Metropolitan News-Enterprise

 

Monday, September 16, 2006

 

Page 1

 

Ninth Circuit Upholds Shackling Policy for Central District Court

 

By TINA BAY, Staff Writer

 

A district-wide shackling policy implemented by the U.S. Marshals Service for the Central District of California requiring all custodial defendants to wear leg irons in their initial appearance before a magistrate judge does not violate the Due Process Clause, the Ninth U.S. Circuit Court of Appeals ruled Friday.

Granting U.S. Attorney Debra Yang’s February 10 petition for panel rehearing,  Chief Judge Mary Schroeder and  Judges Ronald M. Gould and Richard R. Clifton withdrew their November 15, 2005 opinion and issued a new decision affirming U.S. District Judge Audrey B. Collins’s order upholding the shackling policy.

Enacted in 2003 upon consultation with the magistrate judges, the policy applies to arrested, in-custody defendants at their first court appearance where the magistrate judge reads them their rights, appoints counsel if necessary, sets preliminary hearing dates, and sets or denies bond.

The Federal Public Defender’s office had challenged the policy on behalf of seventeen defendants whose motions to appear without the leg restraints were denied by various magistrate judges.

Petition For Rehearing

Schroeder and Gould, with Clifton dissenting, had taken the position last November that the general shackling policy lacked adequate justification.  Writing for the court, the chief judge had concluded the agency did not show that its impingement on defendants’ freedoms and courtroom decorum was reasonably related to a legitimate goal.  She also suggested that district judges had been overly deferential to the Marshals Service.

The U.S. attorney subsequently urged the panel to “prevent possible courtroom tragedy” by correcting the “erroneous standard” created by the majority opinion.

“While the panel majority opinion leaves open the possibility that such a policy could be upheld based on a more developed record, the magistrate judges should not be required to attempt to meet the majority’s erroneously stringent necessity standard or suffer an inability to take appropriate measures to ensure safety in their courtrooms,” the petition asserted.

As requested, the panel in Friday’s opinion changed postures and unanimously expressed deference to the Marshals Service.

Again writing for the court, Schroeder this time said:

“The policy comes within the Supreme Court’s admonition that courts should rely heavily on professional expertise in determining the proper means for carrying out security responsibilities.”

Though noting the policy clearly impinges on defendants’ liberties and detracted from courtroom decorum, Schroeder concluded that the marshals did in fact provide adequate justification for the policy.

Legitimate Purpose

It is reasonably related to a legitimate government purpose, she explained, because it enables understaffed security officers to accomplish their job of providing courtroom security in a large space.  Additionally, she wrote, the policy does not require full restraints, as did a prior policy, and provides defendants with the option to move for removal of the shackles based on an individualized showing of extenuating circumstances.

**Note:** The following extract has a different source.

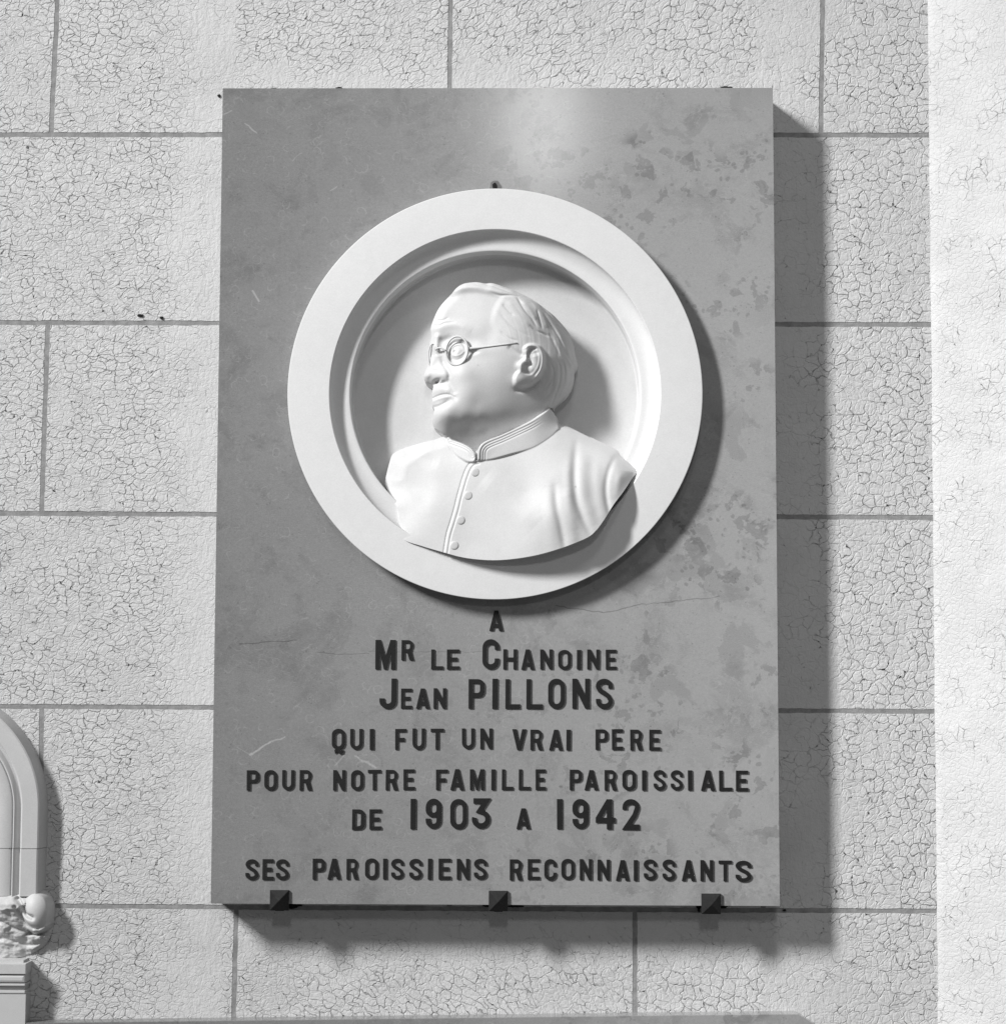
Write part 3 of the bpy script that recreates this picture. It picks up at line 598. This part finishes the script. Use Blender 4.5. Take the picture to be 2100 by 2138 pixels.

“The security concerns addressed by this policy emerge due to the Central District’s practice of conducting proceedings in a large courtroom on the third floor of the Roybal Courthouse, in the presence of multiple defendants, where the risks of conflict, violence, or escape are heightened,” Schroeder said, concluding there was no evidence that the Marshals Service’s security concerns were exaggerated.

Assistant. U.S. Attorney Becky S. Walker told the MetNews the government was pleased that the panel granted the requested relief and issued a new opinion.

“I think that this is a very, pretty minimal restraint and justified by the security concerns,” she said.

But Deputy Public Defender Carlton Frederick Gunn, who argued the consolidated appeals, said he was very disappointed by the court’s new ruling.

 “I think the whole development and institution of this policy in the first place was disappointing,” he said, noting that the opinion did not say courts must implement the policy, but rather said only that they can. 

A deputy public defender since 1983, Gunn said the policy was not only demeaning to everyone involved in the criminal justice system but “a real example of overkill.”

“I’ve probably been in courtrooms watching what defendants do and how they behave for longer than most, if not all, of the deputy marshals who are claiming this policy is so necessary,” Gunn said, adding his office may or may not file a petition for review.

The case is United States v. Howard, 03-50524.